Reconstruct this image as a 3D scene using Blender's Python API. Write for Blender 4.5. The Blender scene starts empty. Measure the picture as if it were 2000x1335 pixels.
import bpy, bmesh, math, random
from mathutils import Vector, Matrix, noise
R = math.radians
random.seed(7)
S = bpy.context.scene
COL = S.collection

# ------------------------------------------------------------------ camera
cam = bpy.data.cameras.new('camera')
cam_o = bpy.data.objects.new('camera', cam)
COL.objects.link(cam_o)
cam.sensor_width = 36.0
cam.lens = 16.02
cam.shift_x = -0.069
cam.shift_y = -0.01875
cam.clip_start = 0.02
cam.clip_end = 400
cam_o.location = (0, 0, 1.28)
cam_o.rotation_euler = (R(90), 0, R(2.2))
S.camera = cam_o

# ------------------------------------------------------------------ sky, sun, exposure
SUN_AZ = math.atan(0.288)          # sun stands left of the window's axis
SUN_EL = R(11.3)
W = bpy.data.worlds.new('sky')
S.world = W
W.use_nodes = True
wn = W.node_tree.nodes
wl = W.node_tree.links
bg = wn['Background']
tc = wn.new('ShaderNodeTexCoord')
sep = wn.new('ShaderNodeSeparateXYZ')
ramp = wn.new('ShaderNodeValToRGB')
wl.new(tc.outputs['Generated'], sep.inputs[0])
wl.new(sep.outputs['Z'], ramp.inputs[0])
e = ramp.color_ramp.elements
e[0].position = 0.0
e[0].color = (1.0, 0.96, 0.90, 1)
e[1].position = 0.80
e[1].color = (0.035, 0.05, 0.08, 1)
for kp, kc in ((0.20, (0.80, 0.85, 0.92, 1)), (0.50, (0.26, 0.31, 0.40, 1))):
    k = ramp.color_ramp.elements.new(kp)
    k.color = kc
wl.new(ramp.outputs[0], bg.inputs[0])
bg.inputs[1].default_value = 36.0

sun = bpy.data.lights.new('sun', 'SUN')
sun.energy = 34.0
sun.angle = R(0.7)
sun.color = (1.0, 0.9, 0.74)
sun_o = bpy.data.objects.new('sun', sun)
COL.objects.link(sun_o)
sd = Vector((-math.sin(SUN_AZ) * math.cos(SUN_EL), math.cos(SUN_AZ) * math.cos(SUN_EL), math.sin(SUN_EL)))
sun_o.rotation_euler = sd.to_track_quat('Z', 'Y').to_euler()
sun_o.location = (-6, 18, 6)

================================

> _To do_: Quote exactly the lines running from the start of the listing above through the line where "S.camera = cam_o" is found, and output no other lines.

> _Output below_:
Reconstruct this image as a 3D scene using Blender's Python API. Write for Blender 4.5. The Blender scene starts empty. Measure the picture as if it were 2000x1335 pixels.
import bpy, bmesh, math, random
from mathutils import Vector, Matrix, noise
R = math.radians
random.seed(7)
S = bpy.context.scene
COL = S.collection

# ------------------------------------------------------------------ camera
cam = bpy.data.cameras.new('camera')
cam_o = bpy.data.objects.new('camera', cam)
COL.objects.link(cam_o)
cam.sensor_width = 36.0
cam.lens = 16.02
cam.shift_x = -0.069
cam.shift_y = -0.01875
cam.clip_start = 0.02
cam.clip_end = 400
cam_o.location = (0, 0, 1.28)
cam_o.rotation_euler = (R(90), 0, R(2.2))
S.camera = cam_o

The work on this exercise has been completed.